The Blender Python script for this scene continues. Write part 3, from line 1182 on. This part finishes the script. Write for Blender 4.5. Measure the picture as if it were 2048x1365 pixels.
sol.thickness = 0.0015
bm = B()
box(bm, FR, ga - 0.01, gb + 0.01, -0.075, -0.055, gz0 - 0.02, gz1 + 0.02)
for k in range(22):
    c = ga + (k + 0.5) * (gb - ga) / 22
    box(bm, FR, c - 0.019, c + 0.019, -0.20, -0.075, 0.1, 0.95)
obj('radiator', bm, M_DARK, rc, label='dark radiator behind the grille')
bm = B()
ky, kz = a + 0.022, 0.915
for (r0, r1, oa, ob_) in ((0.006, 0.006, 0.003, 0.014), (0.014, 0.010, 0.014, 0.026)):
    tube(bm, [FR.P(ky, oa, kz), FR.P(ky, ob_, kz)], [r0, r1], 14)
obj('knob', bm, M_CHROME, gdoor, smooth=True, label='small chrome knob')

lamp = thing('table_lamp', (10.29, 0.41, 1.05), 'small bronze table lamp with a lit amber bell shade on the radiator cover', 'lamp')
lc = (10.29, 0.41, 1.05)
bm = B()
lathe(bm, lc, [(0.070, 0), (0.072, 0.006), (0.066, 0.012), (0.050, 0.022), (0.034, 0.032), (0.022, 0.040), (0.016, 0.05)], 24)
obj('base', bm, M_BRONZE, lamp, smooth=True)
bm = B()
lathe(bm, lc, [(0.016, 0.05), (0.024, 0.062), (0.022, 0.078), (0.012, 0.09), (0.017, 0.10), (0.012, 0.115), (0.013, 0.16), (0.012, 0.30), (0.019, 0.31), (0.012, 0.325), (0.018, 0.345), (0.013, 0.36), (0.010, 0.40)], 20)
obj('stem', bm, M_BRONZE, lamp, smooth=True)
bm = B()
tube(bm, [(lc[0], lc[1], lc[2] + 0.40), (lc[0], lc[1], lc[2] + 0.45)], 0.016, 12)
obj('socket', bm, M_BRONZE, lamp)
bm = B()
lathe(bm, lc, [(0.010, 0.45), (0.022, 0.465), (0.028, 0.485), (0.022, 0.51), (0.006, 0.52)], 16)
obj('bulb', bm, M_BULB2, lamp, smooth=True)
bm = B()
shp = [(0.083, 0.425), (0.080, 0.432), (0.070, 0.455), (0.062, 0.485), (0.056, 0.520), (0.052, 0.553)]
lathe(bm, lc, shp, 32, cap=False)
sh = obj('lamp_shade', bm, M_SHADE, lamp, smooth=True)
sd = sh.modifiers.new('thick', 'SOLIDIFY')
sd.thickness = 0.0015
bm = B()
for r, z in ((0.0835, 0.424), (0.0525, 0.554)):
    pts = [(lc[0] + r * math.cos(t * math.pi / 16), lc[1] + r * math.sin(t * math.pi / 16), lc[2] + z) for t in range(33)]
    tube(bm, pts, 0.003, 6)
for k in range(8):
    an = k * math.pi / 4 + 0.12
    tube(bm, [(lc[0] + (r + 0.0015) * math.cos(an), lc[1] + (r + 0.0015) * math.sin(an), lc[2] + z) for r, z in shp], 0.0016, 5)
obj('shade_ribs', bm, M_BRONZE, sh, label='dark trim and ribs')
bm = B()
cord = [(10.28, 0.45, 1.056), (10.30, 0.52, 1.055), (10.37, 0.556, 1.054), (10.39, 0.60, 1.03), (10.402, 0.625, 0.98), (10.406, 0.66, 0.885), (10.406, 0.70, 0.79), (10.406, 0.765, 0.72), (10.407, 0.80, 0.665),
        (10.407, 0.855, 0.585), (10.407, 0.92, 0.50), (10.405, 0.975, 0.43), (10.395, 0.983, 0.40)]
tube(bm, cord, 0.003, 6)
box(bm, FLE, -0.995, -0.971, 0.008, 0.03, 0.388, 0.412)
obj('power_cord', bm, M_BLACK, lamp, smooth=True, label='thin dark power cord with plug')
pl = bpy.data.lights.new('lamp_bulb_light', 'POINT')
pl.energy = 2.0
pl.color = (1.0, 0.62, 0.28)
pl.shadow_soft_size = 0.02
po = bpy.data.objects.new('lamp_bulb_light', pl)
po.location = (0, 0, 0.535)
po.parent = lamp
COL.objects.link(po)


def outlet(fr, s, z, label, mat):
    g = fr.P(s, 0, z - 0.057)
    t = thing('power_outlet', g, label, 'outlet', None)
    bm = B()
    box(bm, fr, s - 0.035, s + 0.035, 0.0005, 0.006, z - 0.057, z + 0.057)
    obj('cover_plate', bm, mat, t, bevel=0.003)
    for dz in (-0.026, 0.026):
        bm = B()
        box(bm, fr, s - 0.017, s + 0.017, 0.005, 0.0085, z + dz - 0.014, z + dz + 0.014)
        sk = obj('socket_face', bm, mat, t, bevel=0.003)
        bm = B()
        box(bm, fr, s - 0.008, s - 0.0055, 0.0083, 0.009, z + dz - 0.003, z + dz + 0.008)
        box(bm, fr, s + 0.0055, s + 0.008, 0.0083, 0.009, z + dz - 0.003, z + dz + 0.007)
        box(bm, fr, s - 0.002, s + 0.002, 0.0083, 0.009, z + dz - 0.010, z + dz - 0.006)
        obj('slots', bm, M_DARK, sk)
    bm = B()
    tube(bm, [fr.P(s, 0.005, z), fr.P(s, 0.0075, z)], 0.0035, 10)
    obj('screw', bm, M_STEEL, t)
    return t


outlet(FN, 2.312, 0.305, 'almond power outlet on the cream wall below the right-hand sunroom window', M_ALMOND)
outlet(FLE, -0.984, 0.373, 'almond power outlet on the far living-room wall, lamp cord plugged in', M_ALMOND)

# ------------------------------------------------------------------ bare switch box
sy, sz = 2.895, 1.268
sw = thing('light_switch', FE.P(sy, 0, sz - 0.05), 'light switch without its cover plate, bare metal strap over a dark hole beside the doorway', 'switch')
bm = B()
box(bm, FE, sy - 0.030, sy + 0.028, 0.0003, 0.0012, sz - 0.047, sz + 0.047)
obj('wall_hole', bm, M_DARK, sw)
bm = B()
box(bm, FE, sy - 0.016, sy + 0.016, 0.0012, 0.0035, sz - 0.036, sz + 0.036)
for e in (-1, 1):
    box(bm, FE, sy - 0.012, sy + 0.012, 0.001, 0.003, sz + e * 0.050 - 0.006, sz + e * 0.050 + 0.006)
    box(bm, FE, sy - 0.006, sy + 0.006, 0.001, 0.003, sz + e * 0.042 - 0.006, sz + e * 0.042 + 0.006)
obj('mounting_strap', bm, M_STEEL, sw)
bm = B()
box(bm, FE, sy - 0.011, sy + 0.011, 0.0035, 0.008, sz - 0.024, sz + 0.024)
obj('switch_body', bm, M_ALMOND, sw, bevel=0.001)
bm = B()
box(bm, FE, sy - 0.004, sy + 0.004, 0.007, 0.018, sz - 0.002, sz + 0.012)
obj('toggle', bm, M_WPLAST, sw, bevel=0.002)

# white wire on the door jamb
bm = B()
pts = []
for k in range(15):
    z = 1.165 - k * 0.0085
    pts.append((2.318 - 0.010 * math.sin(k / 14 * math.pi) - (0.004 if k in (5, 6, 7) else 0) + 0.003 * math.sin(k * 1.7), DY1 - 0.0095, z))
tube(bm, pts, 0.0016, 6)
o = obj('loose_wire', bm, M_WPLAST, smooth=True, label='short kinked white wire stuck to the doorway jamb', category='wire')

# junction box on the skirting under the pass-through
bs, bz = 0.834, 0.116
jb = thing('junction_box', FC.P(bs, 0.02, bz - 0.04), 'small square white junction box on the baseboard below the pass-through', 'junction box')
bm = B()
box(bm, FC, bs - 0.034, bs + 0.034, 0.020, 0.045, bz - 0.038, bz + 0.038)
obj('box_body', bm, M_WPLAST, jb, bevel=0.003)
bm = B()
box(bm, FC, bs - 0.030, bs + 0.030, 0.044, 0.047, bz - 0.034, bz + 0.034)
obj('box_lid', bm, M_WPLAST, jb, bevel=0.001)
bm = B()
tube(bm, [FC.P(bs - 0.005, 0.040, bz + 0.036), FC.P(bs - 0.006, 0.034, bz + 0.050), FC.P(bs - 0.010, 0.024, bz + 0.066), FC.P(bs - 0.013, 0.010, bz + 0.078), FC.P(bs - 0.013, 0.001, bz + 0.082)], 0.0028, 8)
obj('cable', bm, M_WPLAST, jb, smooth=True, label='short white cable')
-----
Starting at the first line of the listing, retype every line up to and including the one with "obj('knob', bm, M_CHROME, gdoor, smooth=True, label='small".

▸ Complete answer
The Blender Python script for this scene continues. Write part 3, from line 1182 on. This part finishes the script. Write for Blender 4.5. Measure the picture as if it were 2048x1365 pixels.
sol.thickness = 0.0015
bm = B()
box(bm, FR, ga - 0.01, gb + 0.01, -0.075, -0.055, gz0 - 0.02, gz1 + 0.02)
for k in range(22):
    c = ga + (k + 0.5) * (gb - ga) / 22
    box(bm, FR, c - 0.019, c + 0.019, -0.20, -0.075, 0.1, 0.95)
obj('radiator', bm, M_DARK, rc, label='dark radiator behind the grille')
bm = B()
ky, kz = a + 0.022, 0.915
for (r0, r1, oa, ob_) in ((0.006, 0.006, 0.003, 0.014), (0.014, 0.010, 0.014, 0.026)):
    tube(bm, [FR.P(ky, oa, kz), FR.P(ky, ob_, kz)], [r0, r1], 14)
obj('knob', bm, M_CHROME, gdoor, smooth=True, label='small chrome knob')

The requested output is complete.